Для тех же, кто знал стихи и судьбу Мандельштама и кто угадывал в «Поэте» именно его, былое величье свободных исканий и творческих озарений только усиливалось на контрасте с низменными обстоятельствами этой смерти и способности мозга обдумывать одну лишь мысль — о еде.
Не забывает Шаламов и напомнить об окружающем умирающего поэта барачном социуме — тех самых «гурте и гурьбе», о которых сказано в «Стихах о неизвестном солдате». В концовке говорится об изобретательности этого социума: двое суток удавалось им выдавать умершего уже поэта за живого и тем самым получать за мертвеца дополнительную пайку дополнительные два дня. «Стало быть: он умер раньше даты своей смерти — немаловажная деталь для будущих его биографов».
Петрарка у костра, или Кукушкин куплет:
не Юз Алешковский
…Больной, у костра он читал сонеты Петрарки.
Илья Эренбург
…А нам читает у костра Петрарку
Фартовый парень Оська Мандельштам.
Народ
Меркулов по-эренбурговски и Ручьев по-слуцки
Ленинградский физиолог Василий Меркулов рассказывал Илье Эренбургу в 1952 году примерно то же, что и Моисею Лесману в 1969 году:
«Когда Мандельштам бывал в хорошем настроении, он читал нам сонеты Петрарки, сначала по-итальянски, потом — переводы Державина, Бальмонта, Брюсова и свои. Он не переводил „любовных“ сонетов Петрарки. Его интересовали философские».

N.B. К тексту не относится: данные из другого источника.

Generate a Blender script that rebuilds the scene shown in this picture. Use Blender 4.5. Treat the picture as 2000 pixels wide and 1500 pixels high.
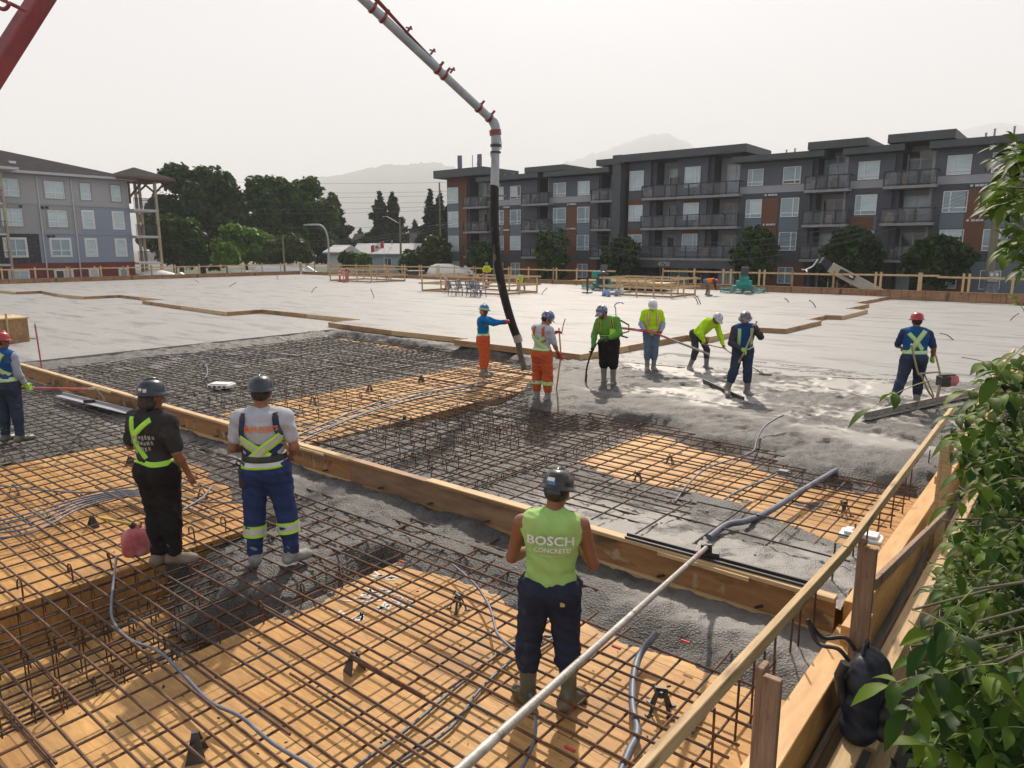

Эренбург несколько препарировал эти сведения, и в 1961 году многомиллионный советский читатель, со ссылкой на брянского агронома Меркулова, прочитал в «Новом мире»:
«…в 1938 году Осип Эмильевич умер за десять тысяч километров от родного города; больной, у костра он читал сонеты Петрарки. Да, Осип Эмильевич боялся выпить стакан некипяченой коды, но в нем жило настоящее мужество, прошло через всю его жизнь — до сонетов у лагерного костра…»[499]
Сделал это Эренбург совершенно сознательно — «для стиля» (сам Меркулов даже называл это М. Ботвиннику «извращением»). Петрарку Эренбург взял, философичность интересовавших Мандельштама сонетов отбросил, зато добавил от себя нечто совершенно невозможное в условиях гулаговского лагеря — костры, у которых можно было собираться, чтобы почитать или послушать стихи.